Same side. Different coins

Some years ago, in a tower block not so far away, I had the privilege to take part in the first Top Gun event Institute of Information Security Professionals (IISP). Subsequent events which have built on this theme have delivered interesting anecdotal data.

At these highly entertaining and educational programmes, the IISP members form three groups: the hackers, the defenders, and the moderating control. The premise is simple: the defenders of the business act to protect their information assets from the hackers. The moderators keep the programme moving, steering the scenario accordingly to ensure challenging activities on both sides, fairness, and within the bounds of Heisenberg, Schrodinger, et al., to make the goings-on as realistic as possible. Now I'm not going to go into the scenario, how it works in detail, or some of the rises and pitfalls that either reward or dog both sides. I would hope that one day every serious security professional has the opportunity to take part in the exercise. So if you want to know how to break the ice as the game gets more difficult, or you might want to know whether the Kobayashi Maru scenario can be applied, all I can say to you is, 'spoilers'!

The observed psychology of the players is thus: whilst the defenders settle into a security organisation that you could easily document to satisfy an ISO auditor, the hackers unsettle to a hierarchy free, commune of fizzing ideas. You might think, at first glance, this was inevitable. However just think about the people involved. These are budding, or experienced information security professionals who understand the need for governance and creativity to live in harmony. Some of them even wear ties!

But what seems to happen is an immediate polarisation in the team styles and the award of epithets.
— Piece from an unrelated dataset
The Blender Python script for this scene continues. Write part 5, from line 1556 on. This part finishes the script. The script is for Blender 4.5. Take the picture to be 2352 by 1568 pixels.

But this is necessary. It should be possible to allow creativity within the boundaries of good practice. Good behaviour within the reporting structure... and little personal sandboxes of maverickness (made-up word). There's a need for individuality, cooperation, and singularity at the same time. Welcome the opportunity to collaborate. The more we create new standards the more the non-security professional will reject them or stare at them like Buridan's ass. And all these good intentions create interfaces and that's where the criminals saunter through whilst we argue whether we call it change control or configuration management. So let's keep our hierarchies and matrices flexible and let's focus more on less. Why do we have to wade through, ISSA 5173 and IASME, ISO/IEC 27001 et al and The Stand of Good Practice, ISO/IEC 27001 and BS 10012 (Specification for Data Protection), ISACA/ISC(2)/BCS et al. qualifications, TIGER/CREST/CHECK, moving ever further from ISO/BS this and that into fewer...

One thing is for sure. The variation of skills and talents required to defend Information Systems from the criminals, or move beyond the Faraday cages and the firewalls, is legion. Each system's hack diminishes me for I am part of the systems. There is one grace. Knowing what you need to know and your own unknowns and knowing what other skills and support you need to draft in... rather than Frankensteinian (I am at it today!) creations which need chaining down to stop them wandering further and further away from the original objective (See the Risk Reckoner, 18 July 2012 - Don't it always seem to go...). The first and last defence is the person and that is well established in IISP model. All else is detail.